---------- DATA SHOWN

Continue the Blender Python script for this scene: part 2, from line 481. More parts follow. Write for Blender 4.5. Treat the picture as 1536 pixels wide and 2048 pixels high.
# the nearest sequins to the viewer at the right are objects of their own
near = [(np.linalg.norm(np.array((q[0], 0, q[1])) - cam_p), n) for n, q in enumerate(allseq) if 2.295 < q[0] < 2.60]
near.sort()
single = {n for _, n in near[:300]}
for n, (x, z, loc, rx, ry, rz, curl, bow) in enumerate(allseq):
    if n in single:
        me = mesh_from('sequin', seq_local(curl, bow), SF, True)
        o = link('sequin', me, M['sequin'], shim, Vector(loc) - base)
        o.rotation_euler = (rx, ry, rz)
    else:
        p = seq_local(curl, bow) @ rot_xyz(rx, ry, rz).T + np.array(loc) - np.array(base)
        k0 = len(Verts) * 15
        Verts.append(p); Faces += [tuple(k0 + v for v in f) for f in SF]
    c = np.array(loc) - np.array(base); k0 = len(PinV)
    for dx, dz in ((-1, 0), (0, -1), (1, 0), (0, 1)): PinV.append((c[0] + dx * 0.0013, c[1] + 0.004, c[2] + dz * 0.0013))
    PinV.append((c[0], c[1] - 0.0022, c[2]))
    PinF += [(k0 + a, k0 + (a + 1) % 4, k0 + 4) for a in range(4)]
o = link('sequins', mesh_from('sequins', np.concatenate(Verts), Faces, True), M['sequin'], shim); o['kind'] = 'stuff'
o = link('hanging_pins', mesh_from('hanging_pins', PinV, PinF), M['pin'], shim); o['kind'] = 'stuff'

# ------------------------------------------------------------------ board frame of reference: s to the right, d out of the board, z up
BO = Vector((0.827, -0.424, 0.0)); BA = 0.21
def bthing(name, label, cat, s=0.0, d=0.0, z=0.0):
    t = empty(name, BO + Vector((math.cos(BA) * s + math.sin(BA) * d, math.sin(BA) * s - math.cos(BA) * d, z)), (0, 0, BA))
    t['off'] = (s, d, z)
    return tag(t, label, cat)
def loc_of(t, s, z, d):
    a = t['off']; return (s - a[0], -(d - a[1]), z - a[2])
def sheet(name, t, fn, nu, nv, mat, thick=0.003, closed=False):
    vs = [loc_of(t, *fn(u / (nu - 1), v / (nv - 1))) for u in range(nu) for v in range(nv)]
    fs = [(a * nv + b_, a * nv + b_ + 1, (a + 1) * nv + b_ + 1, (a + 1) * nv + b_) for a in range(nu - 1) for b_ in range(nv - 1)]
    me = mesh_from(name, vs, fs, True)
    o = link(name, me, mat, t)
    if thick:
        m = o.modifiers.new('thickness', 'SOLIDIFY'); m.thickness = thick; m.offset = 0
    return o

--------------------

WHAT IS NEEDED:
Repeat the material above in full, keeping every word.

RESPONSE FOR THIS EXERCISE:
Continue the Blender Python script for this scene: part 2, from line 481. More parts follow. Write for Blender 4.5. Treat the picture as 1536 pixels wide and 2048 pixels high.
# the nearest sequins to the viewer at the right are objects of their own
near = [(np.linalg.norm(np.array((q[0], 0, q[1])) - cam_p), n) for n, q in enumerate(allseq) if 2.295 < q[0] < 2.60]
near.sort()
single = {n for _, n in near[:300]}
for n, (x, z, loc, rx, ry, rz, curl, bow) in enumerate(allseq):
    if n in single:
        me = mesh_from('sequin', seq_local(curl, bow), SF, True)
        o = link('sequin', me, M['sequin'], shim, Vector(loc) - base)
        o.rotation_euler = (rx, ry, rz)
    else:
        p = seq_local(curl, bow) @ rot_xyz(rx, ry, rz).T + np.array(loc) - np.array(base)
        k0 = len(Verts) * 15
        Verts.append(p); Faces += [tuple(k0 + v for v in f) for f in SF]
    c = np.array(loc) - np.array(base); k0 = len(PinV)
    for dx, dz in ((-1, 0), (0, -1), (1, 0), (0, 1)): PinV.append((c[0] + dx * 0.0013, c[1] + 0.004, c[2] + dz * 0.0013))
    PinV.append((c[0], c[1] - 0.0022, c[2]))
    PinF += [(k0 + a, k0 + (a + 1) % 4, k0 + 4) for a in range(4)]
o = link('sequins', mesh_from('sequins', np.concatenate(Verts), Faces, True), M['sequin'], shim); o['kind'] = 'stuff'
o = link('hanging_pins', mesh_from('hanging_pins', PinV, PinF), M['pin'], shim); o['kind'] = 'stuff'

# ------------------------------------------------------------------ board frame of reference: s to the right, d out of the board, z up
BO = Vector((0.827, -0.424, 0.0)); BA = 0.21
def bthing(name, label, cat, s=0.0, d=0.0, z=0.0):
    t = empty(name, BO + Vector((math.cos(BA) * s + math.sin(BA) * d, math.sin(BA) * s - math.cos(BA) * d, z)), (0, 0, BA))
    t['off'] = (s, d, z)
    return tag(t, label, cat)
def loc_of(t, s, z, d):
    a = t['off']; return (s - a[0], -(d - a[1]), z - a[2])
def sheet(name, t, fn, nu, nv, mat, thick=0.003, closed=False):
    vs = [loc_of(t, *fn(u / (nu - 1), v / (nv - 1))) for u in range(nu) for v in range(nv)]
    fs = [(a * nv + b_, a * nv + b_ + 1, (a + 1) * nv + b_ + 1, (a + 1) * nv + b_) for a in range(nu - 1) for b_ in range(nv - 1)]
    me = mesh_from(name, vs, fs, True)
    o = link(name, me, mat, t)
    if thick:
        m = o.modifiers.new('thickness', 'SOLIDIFY'); m.thickness = thick; m.offset = 0
    return o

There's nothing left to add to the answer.